=== Stored data ===
#####
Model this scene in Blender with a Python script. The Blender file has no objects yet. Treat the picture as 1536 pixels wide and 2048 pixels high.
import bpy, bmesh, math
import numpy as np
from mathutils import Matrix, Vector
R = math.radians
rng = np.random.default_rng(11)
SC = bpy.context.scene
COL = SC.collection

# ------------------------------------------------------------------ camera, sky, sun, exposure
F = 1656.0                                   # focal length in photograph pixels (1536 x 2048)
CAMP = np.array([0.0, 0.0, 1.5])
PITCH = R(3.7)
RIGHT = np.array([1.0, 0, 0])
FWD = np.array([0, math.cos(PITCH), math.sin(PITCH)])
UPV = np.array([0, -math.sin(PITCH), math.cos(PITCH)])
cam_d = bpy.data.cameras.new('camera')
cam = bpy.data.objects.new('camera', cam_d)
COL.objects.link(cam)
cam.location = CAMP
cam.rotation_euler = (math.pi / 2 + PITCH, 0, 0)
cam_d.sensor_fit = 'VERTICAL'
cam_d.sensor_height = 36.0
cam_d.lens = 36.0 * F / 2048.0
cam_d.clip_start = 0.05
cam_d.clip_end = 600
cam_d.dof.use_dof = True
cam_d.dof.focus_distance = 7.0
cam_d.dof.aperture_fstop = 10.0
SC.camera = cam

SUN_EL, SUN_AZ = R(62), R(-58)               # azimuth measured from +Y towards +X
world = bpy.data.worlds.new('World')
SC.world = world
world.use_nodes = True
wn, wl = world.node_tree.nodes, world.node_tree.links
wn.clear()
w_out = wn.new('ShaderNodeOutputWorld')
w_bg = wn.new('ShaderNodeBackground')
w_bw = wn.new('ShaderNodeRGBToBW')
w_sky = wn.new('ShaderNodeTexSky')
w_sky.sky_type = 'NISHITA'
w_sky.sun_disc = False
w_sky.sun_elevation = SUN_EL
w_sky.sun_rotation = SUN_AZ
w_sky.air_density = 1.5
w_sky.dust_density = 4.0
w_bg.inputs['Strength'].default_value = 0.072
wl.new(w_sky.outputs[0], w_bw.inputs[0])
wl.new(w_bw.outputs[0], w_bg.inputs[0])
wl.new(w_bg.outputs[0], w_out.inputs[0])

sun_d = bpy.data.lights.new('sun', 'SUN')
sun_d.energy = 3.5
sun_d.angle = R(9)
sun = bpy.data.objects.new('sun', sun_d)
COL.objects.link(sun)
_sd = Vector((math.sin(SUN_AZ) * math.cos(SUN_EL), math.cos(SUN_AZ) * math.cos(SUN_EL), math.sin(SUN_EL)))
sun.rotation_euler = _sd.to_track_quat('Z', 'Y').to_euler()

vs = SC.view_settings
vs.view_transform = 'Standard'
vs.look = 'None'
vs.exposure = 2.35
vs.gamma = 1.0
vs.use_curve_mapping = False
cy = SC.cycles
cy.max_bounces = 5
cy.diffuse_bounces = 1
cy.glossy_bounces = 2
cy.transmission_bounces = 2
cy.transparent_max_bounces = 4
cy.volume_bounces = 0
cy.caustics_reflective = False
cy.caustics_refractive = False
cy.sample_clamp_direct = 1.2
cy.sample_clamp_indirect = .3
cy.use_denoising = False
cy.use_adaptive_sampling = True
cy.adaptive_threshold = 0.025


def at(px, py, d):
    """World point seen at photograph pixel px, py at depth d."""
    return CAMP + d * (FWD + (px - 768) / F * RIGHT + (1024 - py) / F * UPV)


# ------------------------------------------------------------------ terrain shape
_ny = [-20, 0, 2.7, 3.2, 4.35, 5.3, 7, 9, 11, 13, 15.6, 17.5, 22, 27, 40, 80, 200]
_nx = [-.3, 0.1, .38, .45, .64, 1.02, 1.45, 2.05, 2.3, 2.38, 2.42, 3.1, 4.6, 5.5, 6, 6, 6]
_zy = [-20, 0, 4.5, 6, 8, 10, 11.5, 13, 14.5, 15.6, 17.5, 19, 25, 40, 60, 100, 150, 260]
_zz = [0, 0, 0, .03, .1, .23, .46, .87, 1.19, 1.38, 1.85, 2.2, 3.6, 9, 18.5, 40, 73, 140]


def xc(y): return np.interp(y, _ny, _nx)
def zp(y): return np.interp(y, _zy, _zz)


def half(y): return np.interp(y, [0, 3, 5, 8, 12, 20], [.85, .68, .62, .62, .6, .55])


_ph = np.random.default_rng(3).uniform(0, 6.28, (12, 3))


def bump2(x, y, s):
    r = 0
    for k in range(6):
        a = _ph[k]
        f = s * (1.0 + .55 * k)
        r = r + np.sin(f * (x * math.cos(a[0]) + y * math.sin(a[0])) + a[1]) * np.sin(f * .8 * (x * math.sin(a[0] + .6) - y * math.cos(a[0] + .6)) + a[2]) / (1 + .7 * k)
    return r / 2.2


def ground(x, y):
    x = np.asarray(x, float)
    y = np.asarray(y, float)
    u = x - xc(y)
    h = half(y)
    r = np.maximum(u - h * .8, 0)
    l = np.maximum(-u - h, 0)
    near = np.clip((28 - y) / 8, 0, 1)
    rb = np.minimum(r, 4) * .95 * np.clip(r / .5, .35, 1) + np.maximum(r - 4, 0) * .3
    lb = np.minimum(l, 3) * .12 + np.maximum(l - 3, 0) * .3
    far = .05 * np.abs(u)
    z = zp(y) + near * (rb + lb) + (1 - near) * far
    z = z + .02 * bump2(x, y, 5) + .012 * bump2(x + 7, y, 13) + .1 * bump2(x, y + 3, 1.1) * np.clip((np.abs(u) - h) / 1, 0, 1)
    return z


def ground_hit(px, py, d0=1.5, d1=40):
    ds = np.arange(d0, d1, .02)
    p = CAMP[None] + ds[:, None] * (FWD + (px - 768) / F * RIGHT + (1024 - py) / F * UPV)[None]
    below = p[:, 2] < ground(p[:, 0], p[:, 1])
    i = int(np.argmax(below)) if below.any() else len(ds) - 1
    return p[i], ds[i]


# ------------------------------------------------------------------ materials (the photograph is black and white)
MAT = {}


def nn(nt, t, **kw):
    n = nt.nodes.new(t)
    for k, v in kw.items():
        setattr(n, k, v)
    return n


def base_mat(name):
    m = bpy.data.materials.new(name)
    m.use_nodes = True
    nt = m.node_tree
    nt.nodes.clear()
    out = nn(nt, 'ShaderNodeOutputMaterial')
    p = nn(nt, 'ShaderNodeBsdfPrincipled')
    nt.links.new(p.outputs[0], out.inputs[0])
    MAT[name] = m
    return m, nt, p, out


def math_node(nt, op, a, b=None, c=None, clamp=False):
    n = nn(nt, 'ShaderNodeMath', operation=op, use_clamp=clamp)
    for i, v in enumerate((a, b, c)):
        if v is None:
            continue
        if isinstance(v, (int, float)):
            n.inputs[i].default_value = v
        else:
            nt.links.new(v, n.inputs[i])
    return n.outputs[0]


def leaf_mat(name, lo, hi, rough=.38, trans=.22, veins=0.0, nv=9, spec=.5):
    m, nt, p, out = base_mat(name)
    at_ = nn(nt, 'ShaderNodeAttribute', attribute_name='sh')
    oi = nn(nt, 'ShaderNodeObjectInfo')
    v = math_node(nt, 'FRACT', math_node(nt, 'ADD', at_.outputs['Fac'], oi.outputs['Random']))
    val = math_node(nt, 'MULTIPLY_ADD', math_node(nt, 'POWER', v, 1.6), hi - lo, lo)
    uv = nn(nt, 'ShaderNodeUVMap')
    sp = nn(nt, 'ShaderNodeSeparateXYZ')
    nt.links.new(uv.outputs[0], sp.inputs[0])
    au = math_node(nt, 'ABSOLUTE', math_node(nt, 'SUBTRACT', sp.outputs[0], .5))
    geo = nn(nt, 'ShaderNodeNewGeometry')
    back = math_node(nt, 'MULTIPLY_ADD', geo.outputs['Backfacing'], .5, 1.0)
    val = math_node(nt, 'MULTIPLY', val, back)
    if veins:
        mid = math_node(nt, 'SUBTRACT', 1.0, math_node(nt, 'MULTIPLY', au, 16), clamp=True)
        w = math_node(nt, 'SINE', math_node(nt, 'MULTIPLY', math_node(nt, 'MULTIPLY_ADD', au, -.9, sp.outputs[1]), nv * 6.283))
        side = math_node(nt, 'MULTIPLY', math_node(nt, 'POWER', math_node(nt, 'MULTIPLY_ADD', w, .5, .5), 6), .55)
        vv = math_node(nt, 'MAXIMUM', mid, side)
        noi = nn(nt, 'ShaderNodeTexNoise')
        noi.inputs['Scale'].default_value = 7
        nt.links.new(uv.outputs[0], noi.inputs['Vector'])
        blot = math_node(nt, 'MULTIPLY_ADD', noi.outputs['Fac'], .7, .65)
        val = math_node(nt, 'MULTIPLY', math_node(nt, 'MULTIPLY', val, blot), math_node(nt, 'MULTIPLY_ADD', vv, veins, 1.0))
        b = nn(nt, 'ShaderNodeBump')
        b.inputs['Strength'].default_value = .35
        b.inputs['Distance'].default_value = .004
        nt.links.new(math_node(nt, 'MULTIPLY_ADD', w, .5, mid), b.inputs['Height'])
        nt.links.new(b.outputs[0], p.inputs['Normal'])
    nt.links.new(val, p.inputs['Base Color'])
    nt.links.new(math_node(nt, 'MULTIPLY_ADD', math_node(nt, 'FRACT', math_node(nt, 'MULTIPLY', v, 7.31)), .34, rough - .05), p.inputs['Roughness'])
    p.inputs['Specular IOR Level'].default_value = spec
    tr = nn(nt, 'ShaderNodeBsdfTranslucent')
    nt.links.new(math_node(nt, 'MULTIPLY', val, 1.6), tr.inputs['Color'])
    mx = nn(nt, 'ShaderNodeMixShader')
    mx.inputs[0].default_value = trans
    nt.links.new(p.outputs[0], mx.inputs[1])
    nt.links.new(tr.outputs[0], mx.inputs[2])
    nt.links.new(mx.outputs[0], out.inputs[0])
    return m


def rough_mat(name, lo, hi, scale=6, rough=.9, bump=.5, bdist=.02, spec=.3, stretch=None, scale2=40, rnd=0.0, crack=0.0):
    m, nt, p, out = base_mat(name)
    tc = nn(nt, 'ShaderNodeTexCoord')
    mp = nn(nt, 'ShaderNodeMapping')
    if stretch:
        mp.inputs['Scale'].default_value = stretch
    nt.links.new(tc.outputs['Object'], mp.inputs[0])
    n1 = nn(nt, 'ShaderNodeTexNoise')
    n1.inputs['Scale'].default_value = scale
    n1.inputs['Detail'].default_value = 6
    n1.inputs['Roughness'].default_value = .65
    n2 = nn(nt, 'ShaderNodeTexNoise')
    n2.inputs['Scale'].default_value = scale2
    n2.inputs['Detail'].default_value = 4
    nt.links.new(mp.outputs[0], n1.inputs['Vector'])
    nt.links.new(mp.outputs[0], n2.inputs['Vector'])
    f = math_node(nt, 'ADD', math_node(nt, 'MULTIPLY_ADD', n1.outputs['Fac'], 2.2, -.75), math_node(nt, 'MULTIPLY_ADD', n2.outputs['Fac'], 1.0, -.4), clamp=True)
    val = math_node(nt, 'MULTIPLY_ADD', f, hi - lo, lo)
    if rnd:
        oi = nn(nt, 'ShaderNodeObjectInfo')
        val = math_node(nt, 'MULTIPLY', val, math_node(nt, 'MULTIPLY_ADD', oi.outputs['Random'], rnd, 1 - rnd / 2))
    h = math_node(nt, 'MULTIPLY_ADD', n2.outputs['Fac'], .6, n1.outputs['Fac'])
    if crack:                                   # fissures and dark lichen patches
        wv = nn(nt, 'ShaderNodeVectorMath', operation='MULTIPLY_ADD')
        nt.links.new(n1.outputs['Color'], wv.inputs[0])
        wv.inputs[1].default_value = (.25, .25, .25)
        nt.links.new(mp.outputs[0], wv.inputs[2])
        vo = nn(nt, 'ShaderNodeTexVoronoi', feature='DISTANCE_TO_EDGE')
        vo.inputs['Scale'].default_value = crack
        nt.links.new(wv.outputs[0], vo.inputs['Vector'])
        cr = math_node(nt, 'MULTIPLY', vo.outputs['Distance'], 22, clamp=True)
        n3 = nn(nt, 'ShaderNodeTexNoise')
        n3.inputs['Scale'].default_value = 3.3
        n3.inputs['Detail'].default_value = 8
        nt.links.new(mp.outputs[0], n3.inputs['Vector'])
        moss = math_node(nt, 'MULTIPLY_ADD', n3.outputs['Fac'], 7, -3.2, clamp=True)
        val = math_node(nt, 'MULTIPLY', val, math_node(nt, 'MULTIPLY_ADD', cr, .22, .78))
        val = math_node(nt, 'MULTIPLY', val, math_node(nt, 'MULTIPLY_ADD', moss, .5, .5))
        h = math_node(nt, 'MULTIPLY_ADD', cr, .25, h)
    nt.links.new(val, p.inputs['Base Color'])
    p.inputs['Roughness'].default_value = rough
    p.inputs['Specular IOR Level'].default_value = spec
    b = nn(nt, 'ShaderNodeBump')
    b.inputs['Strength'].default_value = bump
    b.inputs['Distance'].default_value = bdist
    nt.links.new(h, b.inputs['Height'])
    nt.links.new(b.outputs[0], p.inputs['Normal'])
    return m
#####
=== Task requirements ===
Count all lines of the data that include "scene". The answer is the number alone.

=== Answer in full ===
2